A more moderated bill recently considered by the General Assembly is Senate Bill 90, which would have streamlined the pistol permit process. The bill (or addition to the bill) appears to have vanished (more on that below). Here is the descriptor from Travis Fain at WRAL:
Under current law, people who don’t have concealed carry permits have to get a pistol purchase permit from their sheriff for each handgun they buy. They can get more than one permit in a day, and there’s no limit how many permits they can get, but each purchase requires separate paperwork from the county sheriff.
Senate Bill 90 would change that, making a single permit good for five years, regardless of how many handguns the person buys.
On face value, the bill appears to be a common sense start to pushing reforms back in the direction of freedom instead of the stalled out status quo under NC Republicans. Reforms favoring firearm protections haven’t been passed since 2015, and of those none of them were sweeping.
Pistol permits, many of them from the Jim Crow era, been have been scrapped by some states in recent years. Here’s a short snippet from David Kopel’s 2005 piece titled “The Klan’s Favorite Law:”
As Jim Crow intensified, other Southern states enacted gun registration and handgun permit laws. Registration came to Mississippi (1906), Georgia (1913), and North Carolina (1917). Handgun permits were passed in North Carolina (1917), Missouri (1919), and Arkansas (1923).
As one Florida judge explained, the licensing laws were “passed for the purpose of disarming the negro laborers… [and] never intended to be applied to the white population.”
But of those states listed only North Carolina still has the local requirements for pistol permits.
Paul Valone, president of Grassroots North Carolina and some other Second Amendment supporters balked at the proposed pistol permit reform because he says the legislation ultimately gives sheriffs more power to decide who can have a pistol and who can’t. North Carolina is, of course, like most, is a “shall issue” state when it comes to concealed carry permits. Valone elaborated that it functionally would push North Carolina in a direction that would, in essence, be reflective of a “may issue” state. Under the proposed legislation, sheriffs would have broader power over issuing concealed carry permits on top of the pistol permits.
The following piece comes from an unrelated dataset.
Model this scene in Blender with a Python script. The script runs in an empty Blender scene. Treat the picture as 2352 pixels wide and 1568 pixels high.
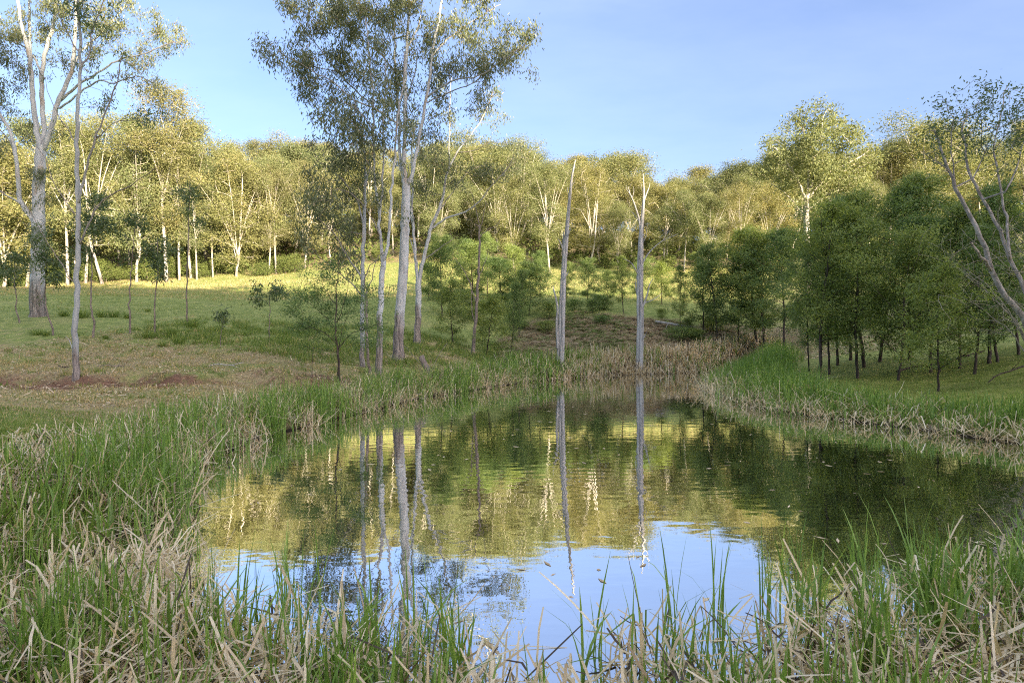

Of course, there is fear too that the legislation might enshrine a Jim Crow era pistol permit indefinitely when the goal has always been full repeal.
It’s time for law enforcement, citizens, and legislators to come together to scrap this arcane law. If there is any bickering or infighting, it needs to stop. Why are North Carolinians trusted less than citizens of other states? Why are their rights less inherent and recognized? These are important questions for the citizens to think about. Is it true that citizens in Georgia, Arkansas, Mississippi, Missouri and elsewhere are better suited for freedom and Second Amendment protections?
Legislators should at least force a veto by the governor of a bill that would repeal a law that is directly rooted in enforced racial segregation and violates the inherent right to bear arms as well as the spirit of equal protection under our Fourteenth Amendment.